Now, however, the company has reversed course.

“We want to make IE 8’s standards mode much, much better than IE 7’s standards mode,” IE general manager Dean Hachamovitch said in a blog entry on Monday.

“In light of the [recently announced] Interoperability Principles, as well as feedback from the community … IE 8 will show pages requesting ‘standards’ mode in IE 8’s standards mode,” he added.

Of course, Microsoft wants to head off the possibility of more litigation by the European Commission (EC), which announced in Januaryit is investigating the company for not supporting Web standards to the detriment of competitors, including browser maker Opera.

Still, Microsoft is not shy about trying to show that it really means it when it says it’s cooperating with the EC.

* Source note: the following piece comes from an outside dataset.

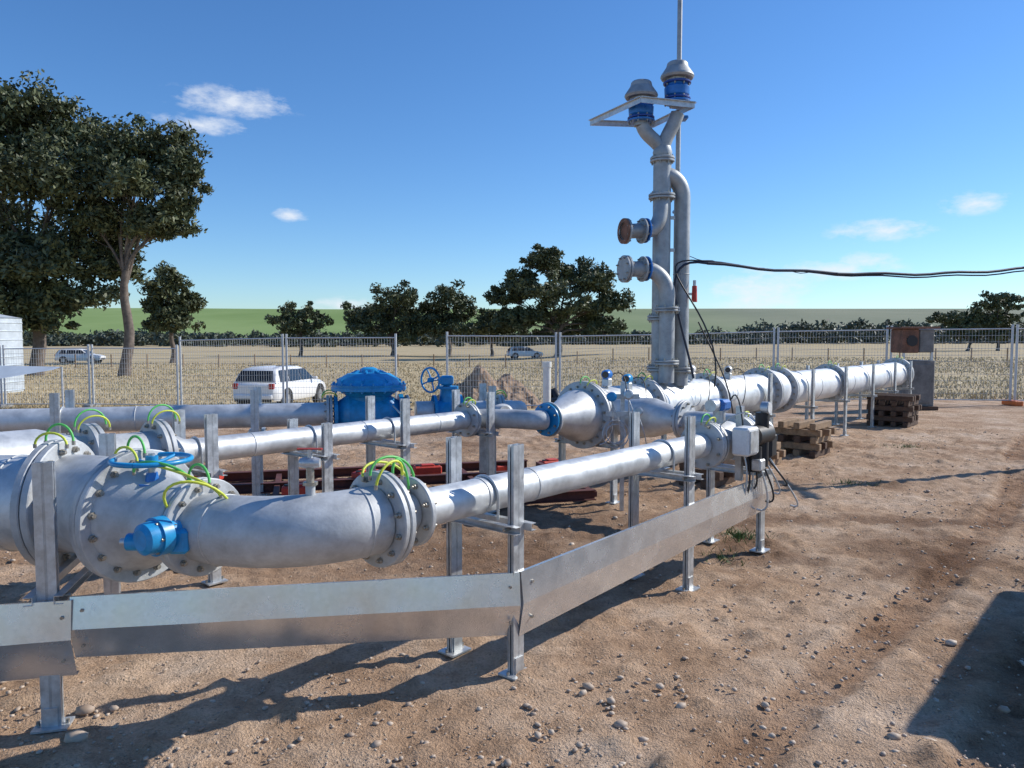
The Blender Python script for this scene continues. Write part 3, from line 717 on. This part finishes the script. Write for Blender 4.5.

“While we do not believe there are currently any legal requirements that would dictate which rendering mode must be chosen as the default for a given browser, this step clearly removes this question as a potential legal and regulatory issue,” Microsoft general counsel Brad Smith said in a statement.

Microsoft has been promoting IE 8’s Web standards since late last year. In December the company said that IE 8 passed the so-called “Acid2” Web standard test.

Although Acid2 is not a standards compliance test per se, it is looked to by many developers as an indication that a browser that passes should properly render graphics and other visual elements correctly on the Web.

IE 8 will be the first major update to Microsoft’s browser since IE 7 shipped in October 2006. It is scheduled to begin beta testing during the first half of 2008.

Last week Microsoft confirmed that it has begun sending out invitations to a private technical beta test to selected developers.

In addition, IE 8 is slated for a sneak peek later this week when Hachamovitch presents a keynote speech at Microsoft’s MIX08 Web developers conference in Las Vegas. No date has been given for final release of IE 8.

The latest reversal has one “gotcha,” however. For sites that are IE 7-compliant to render properly, site designers will need to add a special tag to their existing Web page code.

“Developers who want their pages shown using IE 8’s ‘IE7 standards mode’ will need to request that explicitly,” Hachamovitch wrote in his blog post.